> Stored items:
------------------------------

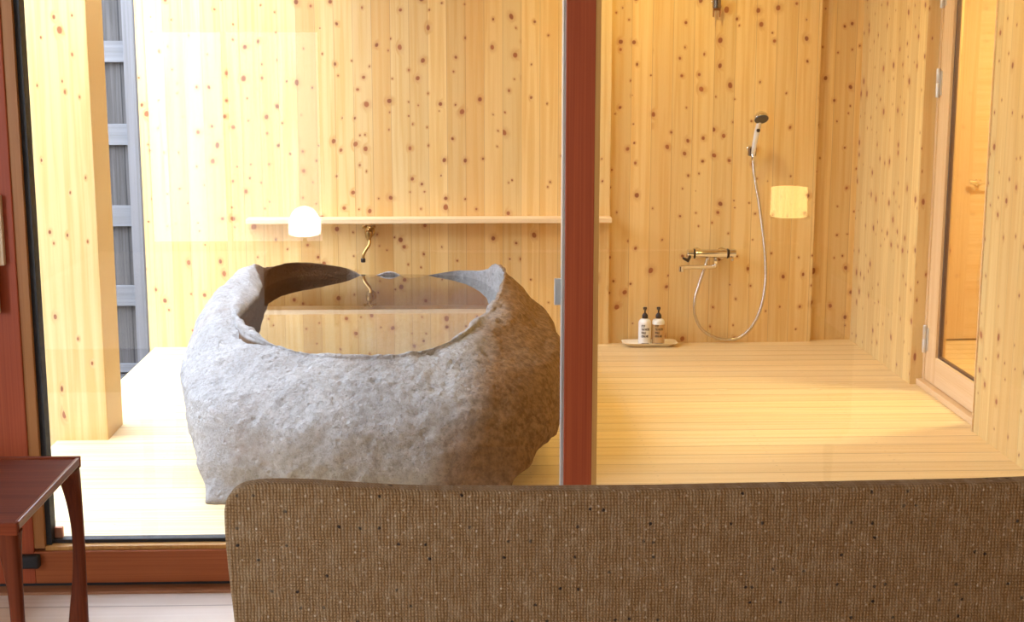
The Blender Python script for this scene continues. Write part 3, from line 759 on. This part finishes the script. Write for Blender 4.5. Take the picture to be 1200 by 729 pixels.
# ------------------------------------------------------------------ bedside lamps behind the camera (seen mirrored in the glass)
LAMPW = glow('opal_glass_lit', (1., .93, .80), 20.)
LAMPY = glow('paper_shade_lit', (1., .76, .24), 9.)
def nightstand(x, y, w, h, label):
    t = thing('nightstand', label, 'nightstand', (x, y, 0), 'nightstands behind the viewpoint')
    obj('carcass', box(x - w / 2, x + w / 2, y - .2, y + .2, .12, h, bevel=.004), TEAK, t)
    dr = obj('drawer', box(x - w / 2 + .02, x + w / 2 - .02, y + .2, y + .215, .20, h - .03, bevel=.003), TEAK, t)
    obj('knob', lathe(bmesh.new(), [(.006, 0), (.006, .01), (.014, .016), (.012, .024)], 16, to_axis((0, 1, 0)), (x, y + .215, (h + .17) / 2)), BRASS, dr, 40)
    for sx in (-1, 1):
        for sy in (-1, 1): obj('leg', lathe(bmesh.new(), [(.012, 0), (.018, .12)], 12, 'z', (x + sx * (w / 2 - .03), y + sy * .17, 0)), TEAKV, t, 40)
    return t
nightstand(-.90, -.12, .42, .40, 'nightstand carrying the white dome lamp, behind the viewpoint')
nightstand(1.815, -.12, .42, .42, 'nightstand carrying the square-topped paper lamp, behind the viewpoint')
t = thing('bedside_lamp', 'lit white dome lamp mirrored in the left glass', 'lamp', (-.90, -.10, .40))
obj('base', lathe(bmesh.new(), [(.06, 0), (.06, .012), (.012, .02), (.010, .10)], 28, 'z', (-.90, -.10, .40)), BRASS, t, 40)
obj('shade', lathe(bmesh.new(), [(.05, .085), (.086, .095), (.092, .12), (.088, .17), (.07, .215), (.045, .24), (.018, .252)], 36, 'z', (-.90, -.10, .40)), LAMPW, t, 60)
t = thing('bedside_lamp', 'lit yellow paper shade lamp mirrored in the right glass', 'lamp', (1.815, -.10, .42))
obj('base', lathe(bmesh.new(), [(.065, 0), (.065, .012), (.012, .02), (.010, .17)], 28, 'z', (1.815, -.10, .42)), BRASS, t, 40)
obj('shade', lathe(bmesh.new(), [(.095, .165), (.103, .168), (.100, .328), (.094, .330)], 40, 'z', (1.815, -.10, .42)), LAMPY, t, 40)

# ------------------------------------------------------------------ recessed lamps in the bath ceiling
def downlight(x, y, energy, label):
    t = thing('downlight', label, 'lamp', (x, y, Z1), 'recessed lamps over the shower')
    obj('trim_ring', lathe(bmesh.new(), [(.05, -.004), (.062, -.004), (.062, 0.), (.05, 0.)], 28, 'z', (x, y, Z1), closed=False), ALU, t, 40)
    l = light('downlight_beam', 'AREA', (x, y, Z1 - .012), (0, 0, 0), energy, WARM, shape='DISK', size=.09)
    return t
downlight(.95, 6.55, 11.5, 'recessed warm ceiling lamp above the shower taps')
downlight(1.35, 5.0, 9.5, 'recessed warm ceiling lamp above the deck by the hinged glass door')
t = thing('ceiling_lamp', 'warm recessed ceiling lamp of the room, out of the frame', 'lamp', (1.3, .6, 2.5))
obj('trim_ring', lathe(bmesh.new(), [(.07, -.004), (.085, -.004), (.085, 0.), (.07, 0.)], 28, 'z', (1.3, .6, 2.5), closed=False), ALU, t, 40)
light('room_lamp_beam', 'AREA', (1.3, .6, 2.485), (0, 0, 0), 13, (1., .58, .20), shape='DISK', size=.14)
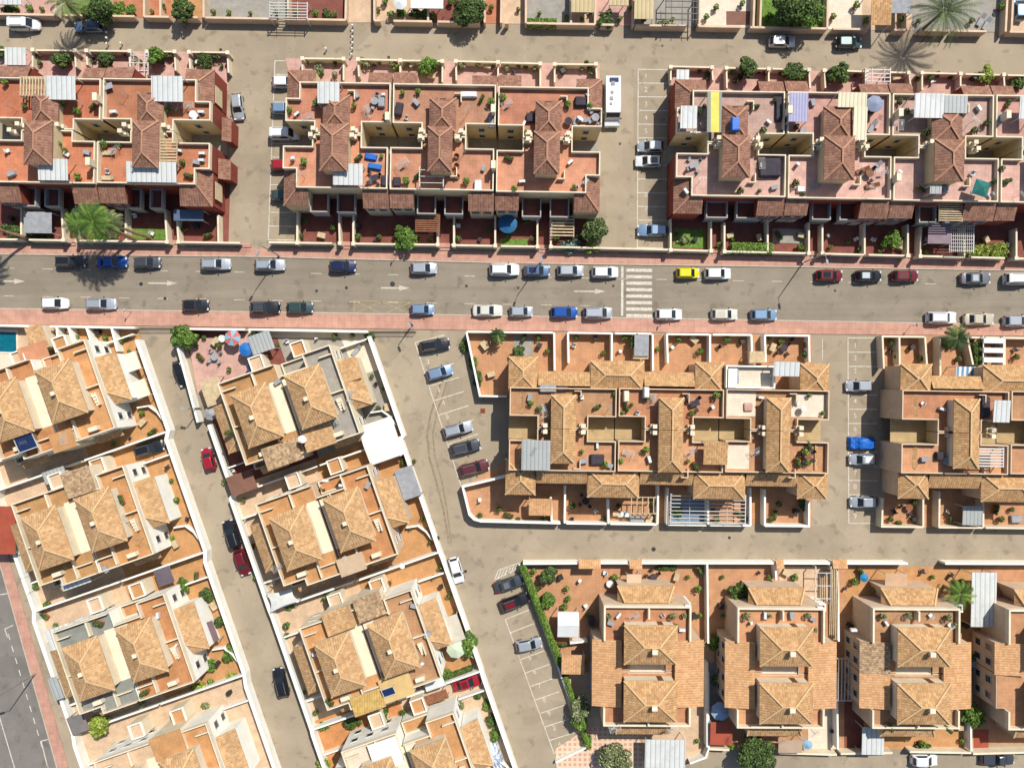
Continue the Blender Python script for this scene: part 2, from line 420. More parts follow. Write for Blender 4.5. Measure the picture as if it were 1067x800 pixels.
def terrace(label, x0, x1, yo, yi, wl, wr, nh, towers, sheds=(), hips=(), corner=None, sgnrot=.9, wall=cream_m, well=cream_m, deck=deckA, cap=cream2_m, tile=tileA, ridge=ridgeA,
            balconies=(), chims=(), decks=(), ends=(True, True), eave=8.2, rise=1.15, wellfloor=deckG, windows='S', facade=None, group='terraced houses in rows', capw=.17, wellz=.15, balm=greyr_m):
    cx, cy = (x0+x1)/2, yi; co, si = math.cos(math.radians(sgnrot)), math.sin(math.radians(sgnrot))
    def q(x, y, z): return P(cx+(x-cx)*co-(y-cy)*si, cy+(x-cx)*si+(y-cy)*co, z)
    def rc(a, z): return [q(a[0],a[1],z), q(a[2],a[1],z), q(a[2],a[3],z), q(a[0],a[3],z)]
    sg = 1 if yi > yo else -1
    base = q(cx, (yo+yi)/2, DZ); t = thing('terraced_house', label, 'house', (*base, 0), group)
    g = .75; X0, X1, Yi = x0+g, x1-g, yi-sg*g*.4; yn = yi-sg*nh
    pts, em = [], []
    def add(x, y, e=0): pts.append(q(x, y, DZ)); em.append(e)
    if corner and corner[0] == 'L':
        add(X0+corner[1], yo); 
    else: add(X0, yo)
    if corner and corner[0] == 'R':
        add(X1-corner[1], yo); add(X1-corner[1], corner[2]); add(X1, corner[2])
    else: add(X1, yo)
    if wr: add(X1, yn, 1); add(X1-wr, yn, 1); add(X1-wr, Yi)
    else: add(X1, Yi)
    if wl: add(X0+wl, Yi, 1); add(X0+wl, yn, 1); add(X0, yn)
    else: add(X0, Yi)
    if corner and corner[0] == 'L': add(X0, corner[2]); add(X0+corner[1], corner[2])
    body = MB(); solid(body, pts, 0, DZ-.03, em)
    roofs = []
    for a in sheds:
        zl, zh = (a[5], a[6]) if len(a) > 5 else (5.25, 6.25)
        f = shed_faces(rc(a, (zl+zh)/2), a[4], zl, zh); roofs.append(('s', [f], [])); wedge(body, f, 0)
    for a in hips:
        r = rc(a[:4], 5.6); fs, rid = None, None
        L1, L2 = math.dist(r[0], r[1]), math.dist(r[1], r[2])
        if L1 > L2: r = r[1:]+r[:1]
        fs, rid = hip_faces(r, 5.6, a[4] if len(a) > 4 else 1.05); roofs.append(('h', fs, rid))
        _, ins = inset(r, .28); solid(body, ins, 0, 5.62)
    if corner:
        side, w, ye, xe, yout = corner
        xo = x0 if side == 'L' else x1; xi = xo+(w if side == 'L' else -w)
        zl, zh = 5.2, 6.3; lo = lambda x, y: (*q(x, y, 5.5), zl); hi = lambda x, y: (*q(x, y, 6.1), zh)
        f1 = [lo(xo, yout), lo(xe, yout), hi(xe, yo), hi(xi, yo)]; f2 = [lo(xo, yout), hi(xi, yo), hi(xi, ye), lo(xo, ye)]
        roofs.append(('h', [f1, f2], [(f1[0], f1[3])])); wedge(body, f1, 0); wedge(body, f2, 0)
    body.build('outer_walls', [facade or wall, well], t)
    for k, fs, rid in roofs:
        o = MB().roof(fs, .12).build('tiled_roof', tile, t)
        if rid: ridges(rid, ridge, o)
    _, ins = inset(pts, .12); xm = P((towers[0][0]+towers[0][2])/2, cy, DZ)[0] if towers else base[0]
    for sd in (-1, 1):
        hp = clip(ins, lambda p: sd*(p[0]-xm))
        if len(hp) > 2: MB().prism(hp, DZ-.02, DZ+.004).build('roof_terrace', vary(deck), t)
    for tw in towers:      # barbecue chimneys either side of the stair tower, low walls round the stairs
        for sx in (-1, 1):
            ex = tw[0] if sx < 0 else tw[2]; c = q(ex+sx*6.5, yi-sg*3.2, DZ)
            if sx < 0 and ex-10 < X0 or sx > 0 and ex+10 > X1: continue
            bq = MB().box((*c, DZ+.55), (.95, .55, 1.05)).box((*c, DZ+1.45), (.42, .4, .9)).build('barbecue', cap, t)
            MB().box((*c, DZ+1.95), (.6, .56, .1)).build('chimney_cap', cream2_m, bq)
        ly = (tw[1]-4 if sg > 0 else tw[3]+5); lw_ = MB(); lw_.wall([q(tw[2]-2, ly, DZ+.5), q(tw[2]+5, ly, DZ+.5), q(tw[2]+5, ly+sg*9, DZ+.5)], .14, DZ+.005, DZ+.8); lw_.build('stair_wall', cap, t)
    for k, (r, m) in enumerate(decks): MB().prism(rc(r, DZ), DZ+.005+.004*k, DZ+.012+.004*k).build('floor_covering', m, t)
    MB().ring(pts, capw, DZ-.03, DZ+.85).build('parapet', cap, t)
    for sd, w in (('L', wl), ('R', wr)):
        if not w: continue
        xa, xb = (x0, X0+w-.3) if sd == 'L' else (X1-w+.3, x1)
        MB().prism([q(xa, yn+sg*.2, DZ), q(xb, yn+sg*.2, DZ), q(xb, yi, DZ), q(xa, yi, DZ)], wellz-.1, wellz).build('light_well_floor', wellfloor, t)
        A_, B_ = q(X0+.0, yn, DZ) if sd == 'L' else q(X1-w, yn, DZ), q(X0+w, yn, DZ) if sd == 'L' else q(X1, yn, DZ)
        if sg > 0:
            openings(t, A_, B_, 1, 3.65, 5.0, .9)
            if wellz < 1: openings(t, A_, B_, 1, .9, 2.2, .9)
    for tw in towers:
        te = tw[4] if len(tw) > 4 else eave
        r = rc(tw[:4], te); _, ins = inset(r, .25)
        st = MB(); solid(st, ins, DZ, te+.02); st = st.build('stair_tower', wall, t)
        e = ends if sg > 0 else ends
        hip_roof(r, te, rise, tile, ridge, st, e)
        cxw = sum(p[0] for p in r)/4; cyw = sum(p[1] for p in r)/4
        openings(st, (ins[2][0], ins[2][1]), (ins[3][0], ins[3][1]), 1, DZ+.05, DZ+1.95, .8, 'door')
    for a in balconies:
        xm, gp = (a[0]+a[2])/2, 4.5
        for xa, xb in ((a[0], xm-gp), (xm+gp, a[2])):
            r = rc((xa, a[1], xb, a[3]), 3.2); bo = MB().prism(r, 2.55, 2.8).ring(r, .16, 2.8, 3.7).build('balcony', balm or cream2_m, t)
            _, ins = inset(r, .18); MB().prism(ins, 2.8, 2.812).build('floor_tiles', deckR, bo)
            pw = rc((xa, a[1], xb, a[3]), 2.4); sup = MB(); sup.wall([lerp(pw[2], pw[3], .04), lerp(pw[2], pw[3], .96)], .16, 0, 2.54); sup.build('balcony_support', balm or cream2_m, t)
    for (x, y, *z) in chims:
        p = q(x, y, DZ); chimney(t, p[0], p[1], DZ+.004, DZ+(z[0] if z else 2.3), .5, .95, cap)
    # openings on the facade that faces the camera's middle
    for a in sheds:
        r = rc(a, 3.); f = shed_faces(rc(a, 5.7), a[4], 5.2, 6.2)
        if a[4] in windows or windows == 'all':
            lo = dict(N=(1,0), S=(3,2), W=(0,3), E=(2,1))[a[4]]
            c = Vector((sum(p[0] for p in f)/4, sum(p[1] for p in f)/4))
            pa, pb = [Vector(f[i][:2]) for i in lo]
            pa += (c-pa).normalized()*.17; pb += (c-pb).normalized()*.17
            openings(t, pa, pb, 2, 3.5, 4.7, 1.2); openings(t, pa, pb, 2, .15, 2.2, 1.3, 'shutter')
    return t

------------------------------

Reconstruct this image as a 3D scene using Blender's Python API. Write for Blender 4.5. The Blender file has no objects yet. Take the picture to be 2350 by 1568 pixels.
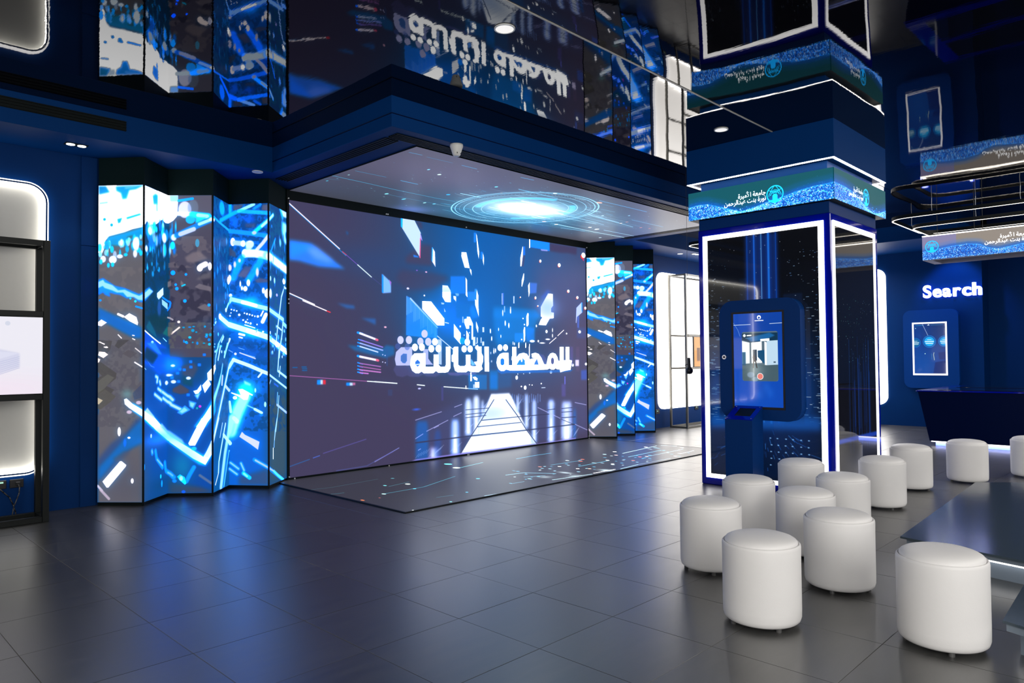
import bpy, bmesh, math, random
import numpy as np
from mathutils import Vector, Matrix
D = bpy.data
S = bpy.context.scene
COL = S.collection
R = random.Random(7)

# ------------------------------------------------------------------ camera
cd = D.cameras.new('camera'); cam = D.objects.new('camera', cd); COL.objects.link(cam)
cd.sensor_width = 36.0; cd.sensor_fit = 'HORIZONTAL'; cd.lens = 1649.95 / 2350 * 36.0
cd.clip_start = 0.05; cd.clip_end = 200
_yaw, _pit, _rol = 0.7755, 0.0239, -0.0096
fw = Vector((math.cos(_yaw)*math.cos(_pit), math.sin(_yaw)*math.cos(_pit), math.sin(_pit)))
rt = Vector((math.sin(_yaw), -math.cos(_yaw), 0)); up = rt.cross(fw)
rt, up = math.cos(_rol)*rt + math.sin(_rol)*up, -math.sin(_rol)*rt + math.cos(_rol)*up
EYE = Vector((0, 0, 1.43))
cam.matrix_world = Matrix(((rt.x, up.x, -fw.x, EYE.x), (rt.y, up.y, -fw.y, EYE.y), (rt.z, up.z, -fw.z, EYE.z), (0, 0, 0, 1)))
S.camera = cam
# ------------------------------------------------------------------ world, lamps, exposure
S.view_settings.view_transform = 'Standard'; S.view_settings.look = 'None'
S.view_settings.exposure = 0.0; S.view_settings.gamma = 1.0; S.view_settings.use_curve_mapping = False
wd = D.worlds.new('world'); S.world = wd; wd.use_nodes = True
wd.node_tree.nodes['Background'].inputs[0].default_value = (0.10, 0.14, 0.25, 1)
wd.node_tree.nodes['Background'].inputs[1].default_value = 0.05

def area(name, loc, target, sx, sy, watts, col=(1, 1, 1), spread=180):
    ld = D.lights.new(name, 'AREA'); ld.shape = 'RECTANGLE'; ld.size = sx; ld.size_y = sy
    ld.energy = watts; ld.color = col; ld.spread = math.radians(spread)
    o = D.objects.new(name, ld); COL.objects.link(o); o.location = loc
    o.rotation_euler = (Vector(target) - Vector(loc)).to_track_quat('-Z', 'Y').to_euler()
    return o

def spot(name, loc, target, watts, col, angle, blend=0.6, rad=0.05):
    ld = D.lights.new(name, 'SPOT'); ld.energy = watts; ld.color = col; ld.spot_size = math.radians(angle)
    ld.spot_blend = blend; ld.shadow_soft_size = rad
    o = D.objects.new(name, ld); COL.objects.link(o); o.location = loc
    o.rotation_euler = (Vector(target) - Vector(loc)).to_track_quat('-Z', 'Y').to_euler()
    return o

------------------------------

Leave the pictures out and copy exactly the lines from the one with "Reconstruct this image" through the one with "R = random.Random(7)", nothing more.

Reconstruct this image as a 3D scene using Blender's Python API. Write for Blender 4.5. The Blender file has no objects yet. Take the picture to be 2350 by 1568 pixels.
import bpy, bmesh, math, random
import numpy as np
from mathutils import Vector, Matrix
D = bpy.data
S = bpy.context.scene
COL = S.collection
R = random.Random(7)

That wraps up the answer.